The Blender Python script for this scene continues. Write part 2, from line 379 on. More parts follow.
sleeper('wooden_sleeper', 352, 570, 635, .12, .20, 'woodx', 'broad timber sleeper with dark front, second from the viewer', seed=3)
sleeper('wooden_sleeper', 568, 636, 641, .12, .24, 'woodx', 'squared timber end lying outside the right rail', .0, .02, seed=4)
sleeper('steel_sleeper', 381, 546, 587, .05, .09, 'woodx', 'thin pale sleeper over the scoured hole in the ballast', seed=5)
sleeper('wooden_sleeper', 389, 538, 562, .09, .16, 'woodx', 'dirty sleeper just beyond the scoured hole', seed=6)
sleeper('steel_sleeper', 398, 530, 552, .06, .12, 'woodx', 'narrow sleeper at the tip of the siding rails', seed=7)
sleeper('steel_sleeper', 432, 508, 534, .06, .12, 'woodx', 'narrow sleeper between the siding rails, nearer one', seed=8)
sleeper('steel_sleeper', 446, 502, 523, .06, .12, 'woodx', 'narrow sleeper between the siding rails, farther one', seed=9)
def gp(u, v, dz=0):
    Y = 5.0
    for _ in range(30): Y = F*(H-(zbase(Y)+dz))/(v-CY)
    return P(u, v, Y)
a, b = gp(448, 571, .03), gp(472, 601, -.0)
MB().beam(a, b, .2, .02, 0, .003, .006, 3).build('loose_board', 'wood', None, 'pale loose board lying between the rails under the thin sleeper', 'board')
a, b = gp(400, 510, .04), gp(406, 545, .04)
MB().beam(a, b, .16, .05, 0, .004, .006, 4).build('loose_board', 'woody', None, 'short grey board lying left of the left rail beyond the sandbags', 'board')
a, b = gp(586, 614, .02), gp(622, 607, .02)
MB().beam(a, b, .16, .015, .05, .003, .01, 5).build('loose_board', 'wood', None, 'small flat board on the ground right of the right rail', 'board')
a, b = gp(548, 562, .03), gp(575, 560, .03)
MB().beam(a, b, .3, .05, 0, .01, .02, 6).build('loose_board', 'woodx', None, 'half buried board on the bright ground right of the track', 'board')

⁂

> _WHAT THE TASK ASKS_
Among the lines above, determine how many hold the word "from"; report the figure alone.

> _TASK RESPONSE_
2